La verdure portant semence (Gn 1,11b) : pour produire l’épi en dépit des difficultés, il faut pousser des tiges en haut et des racines en bas.  Le Mauvais redouble ses attaques quand le fruit est en vue.  Ce sont les ronces et les épines de la vie courante.  Le découragement guette, et l’on renonce à notre projet parce qu’il nous paraît tout-à-coup trop ambitieux, dépassant nos possibilités humaines.
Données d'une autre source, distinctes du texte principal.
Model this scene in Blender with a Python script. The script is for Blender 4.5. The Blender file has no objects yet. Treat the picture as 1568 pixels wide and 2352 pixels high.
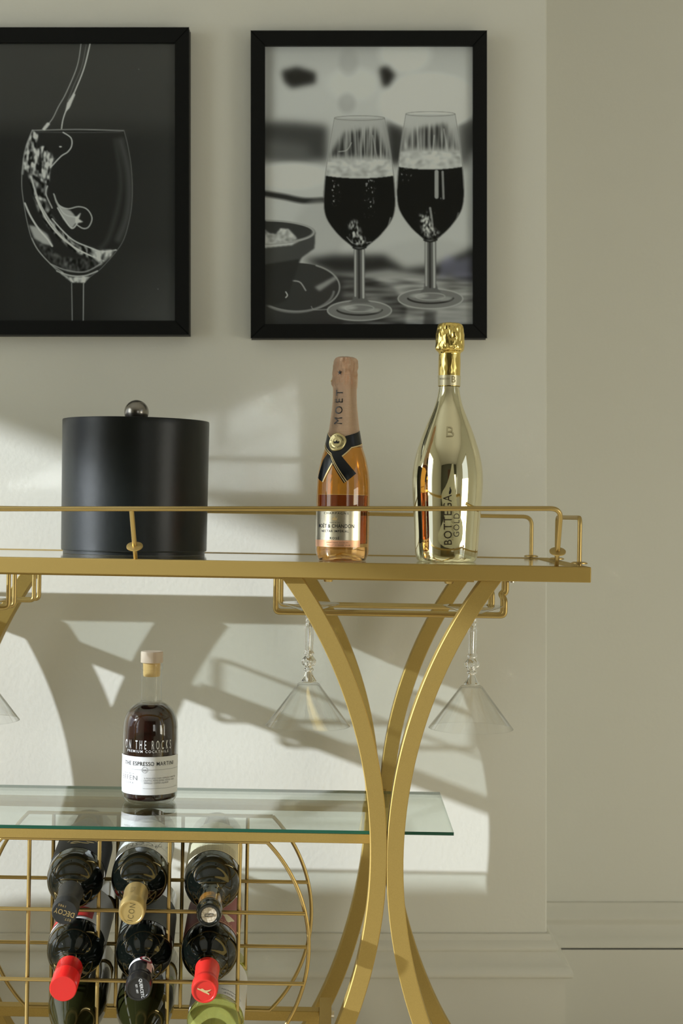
import bpy, math, random
import numpy as np
from mathutils import Vector, Matrix, noise
random.seed(7); rng = np.random.RandomState(11)
sc = bpy.context.scene
PI = math.pi

# ------------------------------------------------------------------ camera, world, lights, exposure
F = 3480.0                      # focal length in pixels of the 1568 x 2352 frame
CAMZ = 0.84
cd = bpy.data.cameras.new('camera'); cam = bpy.data.objects.new('camera', cd); sc.collection.objects.link(cam)
cam.location = (0, 0, CAMZ); cam.rotation_euler = (PI/2, 0, 0)
cd.sensor_fit = 'HORIZONTAL'; cd.sensor_width = 24.0; cd.lens = 24.0*F/1568.0
cd.clip_start = 0.02; cd.clip_end = 60
cd.dof.use_dof = True; cd.dof.focus_distance = 1.93; cd.dof.aperture_fstop = 6.3
sc.camera = cam

w = bpy.data.worlds.new('world'); sc.world = w; w.use_nodes = True
wb = w.node_tree.nodes['Background']; wb.inputs[0].default_value = (0.80, 0.88, 1.0, 1); wb.inputs[1].default_value = 1.0

SUN = Vector((2.84, 1.0, -1.08)).normalized()
ld = bpy.data.lights.new('sun', 'SUN'); ld.energy = 7.1; ld.angle = math.radians(0.6); ld.color = (0.85, 0.915, 1.0)
lo = bpy.data.objects.new('sun', ld); sc.collection.objects.link(lo)
lo.rotation_euler = SUN.to_track_quat('-Z', 'Y').to_euler()

def area(name, loc, aim, sx, sy, power, col):
    l = bpy.data.lights.new(name, 'AREA'); l.shape = 'RECTANGLE'; l.size = sx; l.size_y = sy; l.energy = power; l.color = col
    o = bpy.data.objects.new(name, l); sc.collection.objects.link(o); o.location = loc
    o.rotation_euler = Vector(aim).to_track_quat('-Z', 'Y').to_euler(); return o
# daylight through the left window; the other two are added fill, unseen
area('left_window_daylight', (-2.19, 1.05, 1.36), (1, 0, 0), 1.05, 1.35, 11.5, (0.95, 1.0, 0.93))
area('right_fill_light', (2.38, 0.35, 0.62), (-1, 0, 0.0), 1.3, 0.8, 18, (1.0, 0.95, 0.78))  # added fill from the right, no such window known
area('rear_fill_light', (1.75, -2.97, 1.0), (-0.1, 1, 0), 0.9, 1.3, 4, (1.0, 0.95, 0.78))  # added fill from behind the camera, its window is invented

sc.view_settings.view_transform = 'Standard'; sc.view_settings.look = 'None'
sc.view_settings.exposure = 0.0; sc.view_settings.gamma = 1.0; sc.view_settings.use_curve_mapping = False
cy = sc.cycles
cy.max_bounces = 14; cy.diffuse_bounces = 4; cy.glossy_bounces = 6; cy.transmission_bounces = 10; cy.transparent_max_bounces = 24
cy.caustics_reflective = True; cy.caustics_refractive = True; cy.use_guiding = True; cy.blur_glossy = 0.0; cy.sample_clamp_indirect = 0.0
cy.use_denoising = True

# ------------------------------------------------------------------ helpers
C = sc.collection
def s2l(c):
    c = c/255.0
    return c/12.92 if c <= 0.04045 else ((c+0.055)/1.055)**2.4
def rgb(r, g, b): return (s2l(r), s2l(g), s2l(b), 1)

class MB:
    def __init__(s): s.v = []; s.f = []; s.m = []; s.mi = 0
    def add(s, vs, fs):
        b = len(s.v); s.v += [tuple(v) for v in vs]; s.f += [tuple(b+i for i in f) for f in fs]; s.m += [s.mi]*len(fs); return s
    def box(s, x0, y0, z0, x1, y1, z1):
        return s.add([(x0,y0,z0),(x1,y0,z0),(x1,y1,z0),(x0,y1,z0),(x0,y0,z1),(x1,y0,z1),(x1,y1,z1),(x0,y1,z1)],
                     [(0,3,2,1),(4,5,6,7),(0,1,5,4),(1,2,6,5),(2,3,7,6),(3,0,4,7)])
    def tube(s, pts, r, seg=12, caps=True):
        pts = [Vector(p) for p in pts]; n = len(pts)
        t = (pts[1]-pts[0]).normalized(); a = Vector((0,0,1)) if abs(t.z) < 0.9 else Vector((1,0,0))
        nrm = t.cross(a).normalized(); vs = []; fs = []
        for i, p in enumerate(pts):
            if i == 0: tt = pts[1]-pts[0]
            elif i == n-1: tt = pts[-1]-pts[-2]
            else: tt = (pts[i+1]-p).normalized()+(p-pts[i-1]).normalized()
            tt.normalize(); nrm = (nrm-tt*nrm.dot(tt)).normalized(); b = tt.cross(nrm)
            rr = r[i] if isinstance(r, (list, tuple)) else r
            for k in range(seg):
                q = 2*PI*k/seg; vs.append(p+nrm*(rr*math.cos(q))+b*(rr*math.sin(q)))
        for i in range(n-1):
            for k in range(seg):
                k2 = (k+1) % seg; fs.append((i*seg+k, i*seg+k2, (i+1)*seg+k2, (i+1)*seg+k))
        if caps: fs.append(tuple(range(seg-1, -1, -1))); fs.append(tuple((n-1)*seg+k for k in range(seg)))
        return s.add(vs, fs)
    def lathe(s, prof, seg=64, c=(0,0,0), disp=None):
        vs = []; fs = []; n = len(prof)
        for (r, z) in prof:
            for k in range(seg):
                q = 2*PI*k/seg; rr = max(r, 1e-5)
                if disp: rr += disp(q, z, r)
                vs.append((c[0]+rr*math.sin(q), c[1]-rr*math.cos(q), c[2]+z))
        for i in range(n-1):
            for k in range(seg):
                k2 = (k+1) % seg; fs.append((i*seg+k, i*seg+k2, (i+1)*seg+k2, (i+1)*seg+k))
        return s.add(vs, fs)
    def build(s, name, mats, parent=None, smooth=False, bevel=0, mat=None):
        me = bpy.data.meshes.new(name); me.from_pydata(s.v, [], s.f); me.update()
        mats = mats if isinstance(mats, (list, tuple)) else [mats]
        for m in mats: me.materials.append(m)
        if len(mats) > 1: me.polygons.foreach_set('material_index', s.m)
        if smooth:
            me.polygons.foreach_set('use_smooth', [True]*len(me.polygons))
            me.set_sharp_from_angle(angle=math.radians(smooth if smooth is not True else 42))
        o = bpy.data.objects.new(name, me); C.objects.link(o)
        if parent: o.parent = parent
        if mat is not None: o.matrix_world = mat
        if bevel:
            b = o.modifiers.new('bevel', 'BEVEL'); b.width = bevel; b.segments = 3; b.limit_method = 'ANGLE'
            me.polygons.foreach_set('use_smooth', [True]*len(me.polygons))
            b.harden_normals = True
        return o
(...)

Enfin, toujours en lien avec le récit de la Genèse, l’arbre portant le fruit selon son espèce (Gn 1,11c), c’est la reproduction qui permet à l’espèce de se perpétuer.  Dans l’expérience spirituelle c’est la paternité ou la maternité : l’âme victorieuse des convoitises intérieures et des pièges extérieurs, est devenue capable de transmettre la vie spirituelle.  Telle est la semence tombée dans la bonne terre et qui porte des fruits, 100, 60, 30 pour un.

Saint Matthieu, dans son Évangile, nous présente Jésus comme le Nouveau Moïse, Celui qui nous donne la Loi d’amour.  Dans la parabole de ce matin, écoutée sous cet angle, nous trouvons encore Jésus qui, cette fois, nous invite à reproduire la grâce du paradis terrestre.  Le cœur qui porte des fruits spirituels permettra à d’autres de porter des fruits similaires.  De loin en loin le monde de la grâce se multipliera en nous et autour de nous.

Demandons à Jésus, dans cette Eucharistie, d’être dociles à sa volonté sur nous.  Ainsi, avec sa grâce nous porterons des fruits, nous aussi, à raison de 100, de 60, de 30 pour un.